Tribochemistry of Carbon Films in Oxygen and Humid Environments: Oxidative Wear and Galvanic Corrosion

The effects of oxidation on wear of carbon/steel tribological interfaces were studied. When mechanical wear was small, the oxidation behavior of hydrogenated diamond-like carbon (H-DLC) and stainless steel (SS) sliding interface varied depending on the nature of the oxidizing environment. In dry air or oxygen, both H-DLC and SS wore readily. The wear debris of SS did not form iron oxide in dry air and oxygen. In humid nitrogen, however, the wear of H-DLC diminished with increasing humidity, and the SS surface showed mild wear and iron oxide debris accumulated around the sliding contact region. These results revealed that different tribochemical reactions occur in dry oxygen and humid environments.

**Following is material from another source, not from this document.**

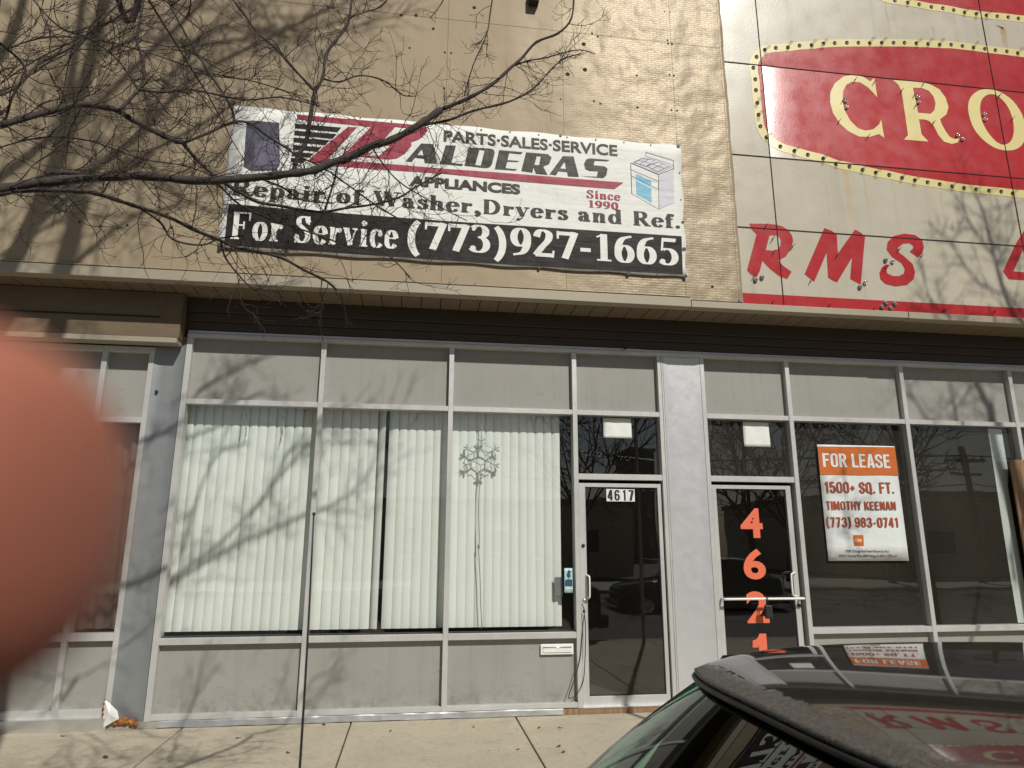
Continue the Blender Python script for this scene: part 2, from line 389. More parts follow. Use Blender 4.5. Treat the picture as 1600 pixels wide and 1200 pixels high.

In the absence of water, oxygen oxidizes the H-DLC surface, making it susceptible to wear, creating debris, and inducing wear on both H-DLC and SS. In contrast, adsorbed water molecules at less than 40% RH act as a molecular lubricant of the oxidized DLC surface, while multiwater layers adsorbed at near-saturation act as electrolyte inducing electrochemical galvanic corrosion reactions on the SS surface. When hydrogen-free amorphous carbon (a-C) was used in tribo-tests, severe wear of the SS surface occurs, in addition to the tribochemical wear observed for H-DLC, due to the high hardness of the a-C film.